Saturday, October 12, 2013

Everyone Needs God

I am not very often in circles where people actually spurn God.  However, it seems to me that many people act like they don’t need Him.  People act like they know what’s best for their lives and don’t need God meddling in their affairs.  Sadly, this is true even in my circles and too often in my own life. 

We tend to act like independent creatures who can “handle it all” and therefore don’t think that we should allow ourselves to need; we would look too weak.  Some have been disappointed by the course life has run for them or  for others and shy away from some Sovereign who would allow it to be so.  There are those who feel better about their lives and safer when they appear to have control over it by presenting themselves as competent, successful individuals.

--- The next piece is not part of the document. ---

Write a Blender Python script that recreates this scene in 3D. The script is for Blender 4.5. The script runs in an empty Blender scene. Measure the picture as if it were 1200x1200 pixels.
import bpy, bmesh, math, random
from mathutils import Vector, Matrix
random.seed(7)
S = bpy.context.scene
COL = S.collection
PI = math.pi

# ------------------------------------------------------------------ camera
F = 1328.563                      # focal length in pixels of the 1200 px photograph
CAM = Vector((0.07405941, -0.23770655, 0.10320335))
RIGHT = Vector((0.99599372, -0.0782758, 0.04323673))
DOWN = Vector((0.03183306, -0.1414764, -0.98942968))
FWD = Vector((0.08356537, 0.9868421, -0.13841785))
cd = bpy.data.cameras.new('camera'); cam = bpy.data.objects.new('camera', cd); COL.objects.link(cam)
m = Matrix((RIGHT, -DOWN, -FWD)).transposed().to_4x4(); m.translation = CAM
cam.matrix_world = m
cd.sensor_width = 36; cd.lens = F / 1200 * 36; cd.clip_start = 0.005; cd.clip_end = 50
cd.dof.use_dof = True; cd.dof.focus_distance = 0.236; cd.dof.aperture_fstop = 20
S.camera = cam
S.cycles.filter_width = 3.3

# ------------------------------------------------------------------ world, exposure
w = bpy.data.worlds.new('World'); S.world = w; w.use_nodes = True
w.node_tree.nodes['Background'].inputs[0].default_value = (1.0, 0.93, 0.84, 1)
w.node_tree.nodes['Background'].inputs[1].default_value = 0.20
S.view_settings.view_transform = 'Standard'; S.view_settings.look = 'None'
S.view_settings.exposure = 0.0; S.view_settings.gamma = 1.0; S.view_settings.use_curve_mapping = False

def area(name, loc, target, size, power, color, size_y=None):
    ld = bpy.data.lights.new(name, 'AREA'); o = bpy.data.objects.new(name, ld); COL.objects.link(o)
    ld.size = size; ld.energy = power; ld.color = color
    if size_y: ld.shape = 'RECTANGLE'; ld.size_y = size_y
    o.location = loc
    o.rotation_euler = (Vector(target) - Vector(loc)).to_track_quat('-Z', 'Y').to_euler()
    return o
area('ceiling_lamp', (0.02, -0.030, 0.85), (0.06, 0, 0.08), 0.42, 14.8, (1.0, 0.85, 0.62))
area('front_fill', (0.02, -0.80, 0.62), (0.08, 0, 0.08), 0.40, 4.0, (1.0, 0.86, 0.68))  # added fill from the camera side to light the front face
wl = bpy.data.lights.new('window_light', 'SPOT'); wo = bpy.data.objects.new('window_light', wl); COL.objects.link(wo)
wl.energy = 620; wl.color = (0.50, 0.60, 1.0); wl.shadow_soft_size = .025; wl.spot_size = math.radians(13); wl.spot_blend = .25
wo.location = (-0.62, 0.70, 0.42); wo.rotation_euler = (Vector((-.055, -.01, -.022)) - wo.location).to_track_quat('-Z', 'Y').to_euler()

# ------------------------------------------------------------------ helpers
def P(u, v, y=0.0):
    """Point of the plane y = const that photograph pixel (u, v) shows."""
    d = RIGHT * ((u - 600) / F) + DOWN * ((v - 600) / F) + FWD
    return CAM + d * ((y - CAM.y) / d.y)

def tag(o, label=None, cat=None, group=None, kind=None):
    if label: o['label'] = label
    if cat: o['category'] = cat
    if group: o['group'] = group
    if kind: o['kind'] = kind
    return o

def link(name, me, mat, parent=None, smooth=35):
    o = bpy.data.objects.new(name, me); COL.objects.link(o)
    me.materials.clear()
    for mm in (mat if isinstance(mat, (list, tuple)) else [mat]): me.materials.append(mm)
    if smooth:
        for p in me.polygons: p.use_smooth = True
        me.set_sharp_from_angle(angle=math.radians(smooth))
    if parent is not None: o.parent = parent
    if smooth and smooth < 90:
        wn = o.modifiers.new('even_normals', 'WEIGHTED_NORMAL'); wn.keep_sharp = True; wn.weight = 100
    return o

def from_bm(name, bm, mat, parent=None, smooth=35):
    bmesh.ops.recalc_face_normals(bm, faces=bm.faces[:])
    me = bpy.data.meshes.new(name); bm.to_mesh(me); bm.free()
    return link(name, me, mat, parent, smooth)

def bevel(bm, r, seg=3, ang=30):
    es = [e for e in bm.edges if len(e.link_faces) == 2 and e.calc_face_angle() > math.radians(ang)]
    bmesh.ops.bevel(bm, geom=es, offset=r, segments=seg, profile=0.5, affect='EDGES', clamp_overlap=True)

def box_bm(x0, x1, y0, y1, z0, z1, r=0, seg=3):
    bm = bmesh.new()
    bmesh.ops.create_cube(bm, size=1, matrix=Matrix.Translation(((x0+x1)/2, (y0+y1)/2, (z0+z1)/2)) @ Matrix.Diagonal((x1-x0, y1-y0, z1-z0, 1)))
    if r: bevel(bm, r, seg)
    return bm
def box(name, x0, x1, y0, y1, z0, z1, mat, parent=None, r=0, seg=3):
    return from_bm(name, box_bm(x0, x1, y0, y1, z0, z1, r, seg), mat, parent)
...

The problem with this comes in the truth that we never really are fully in control.  It’s really a sham that we put on for ourselves and as many around as we can get to buy it.  When this fragile alter-reality starts falling, we are in trouble.  Or perhaps rather, it is then we can be rescued. 

Everyone does need God...if no other reason than He holds the universe in check.  Yes, there are complex and mind blowing “laws of nature” that keep the earth spinning and sun shining, but God made those laws, keeps them functioning, and can cause them to stop.  In addition to that, we really don’t have control over our own little worlds like we think we do.  While suffering is inevitable for the child of God, there are bumps in the road that we needn't hit if we are following Him.  When the realities of the broken world around come crashing in on our lives, we don’t need to handle it on our own.  God will be there to help us through them.  We need Him.  Desperately.  So far, we're only talking about living here and haven't even touched on our need for eternity.  The need there is far greater.

As the years go by, I find it better to need Him than to try to make it on my own.  I tend to want to make it on my own.  I don’t want to need others.  I want to prove myself worthy.  I want a good reputation.  Little by little, all those attitudes have been uncovered.  They are not what God calls me to.  God wants me to trustfully walk in dependence on Him and interdependence with His people.  I will never be worthy by anything I do without the blood of Christ covering all my sin and inadequate attempts to do so.  My reputation matters little if it is about me – when my whole life needs to be wrapped up in who He is.  I found out I can’t keep any of that together and I am desperately needy.  I’m learning to be okay with that.  I can't say I am okay with this all the time, but I’m learning. 


It helps that He is always, always faithful...even when I don't understand.